Overview
The carriers in the Canadian wireless telecommunications industry provide telecommunication services via transmission facilities they control to mobile users. Revenue in this industry is generated via data services, equipment sales and voice telephony services. The industry has greatly expanded over the past five years with the increased adoption of mobile devices and tablets. The Canadian telecommunication market is an oligopoly with the top three players Rogers, Telus and Bell Canada controlling 96.6% of the market. With the deep penetration of mobile devices as well as the wide adoption of 4G network, revenue is expected to grow 1.7% annually over the next five years to 2020.
Key External Drivers
Adults 20-64 years old have wider smart phone usage adoption using a high profit margin data usage heavy plan. The number of adults 20-64 years old is expected to increase.
Corporate profit is expected to decrease in 2015 and going forward due to the stagnant economy and dropping crude oil prices which will inhibit large scale spending to invest in technology and to build infrastructure.
Mobile phone subscription number directly correlates with industry revenue. As the number of subscribers increase, industry revenue will increase which is what happened in 2015.
Per capita disposable income is how much income Canadian can spend on wants after needs are paid for. If per capita disposable income increases, Canadians have more money to spend and vice versa. Disposable income is expected to increase in 2015.
2015 Product segmentation
Basic voice services make up the majority of industry revenue at 43.7% and this percentage is expected to decline as voice traffic is transmitted as data via the 4G network.
Data make up 37.4% of industry revenue and has grown significantly over the past five years and will continue to do so going forward to the year 2020. Smart phone users have twice the monthly billing amount compared to voice only users. Increased smart phone and tablet penetration has increased data usage which earned industry participants increased revenue.
Terminal equipment makes up 7.4% of industry revenue. The transition of cell phones to smart phones which act as personal mini computers has greatly increased the price that consumers pay with the newest basic version of the iPhone costing upwards of $600+ each. However, telecommunications companies have subsidized this cost with two year fixed plans which meant that revenue earned from equipment have remained relatively stable.
2015 Market segmentation
Postpaid services provide a steady revenue stream and consists of 81.9% of revenue as subscribers pay monthly and are locked into contracts as long as two years. Users are consumers and businesses who typically use data heavily.
Prepaid services target price sensitive demographic who have large fluctuations in cell phone usage including a younger demographic with limited funds such as the Fido brand under Bell or the Koodo brand under Target.

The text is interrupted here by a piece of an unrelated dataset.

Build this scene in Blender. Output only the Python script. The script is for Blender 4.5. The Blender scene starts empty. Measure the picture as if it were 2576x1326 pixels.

Wholesale services are sold to virtual operators who piggyback on the network built by the major players.
Industry structure
Profit: Telecommunications is a very capital intensive industry which requires very high upfront fixed cost to build the wireless network infrastructure and the marginal variable cost of each additional customer is only the cost of marketing and customer service with a large portion being profit. As the customer base increases, fixed cost is distributed to a larger customer base which lowers the fixed cost allocated to each customer. Subsidies provided to customers for expensive mobile phones that sign up for two year plans has put pressure on profit margins in the short term. Profit in 2015 is expected to be 27.4% of revenue.
Wages have decreased to 7.9% of revenue as a shift from high salary technical workers to lower paid customer service and sales representatives to grow and to provide service for the customer base.
Purchases is the largest expense and make up 40.0% of revenue as billions are spent to provide smart phone subsidies to lock in customers to long term phone contracts and to purchase wireless spectrum in government auctions.
Depreciation accounts for 13.0% of revenue due to the high cost of building wireless network infrastructure, medium useful life, and advances in technology which results in lower reselling value.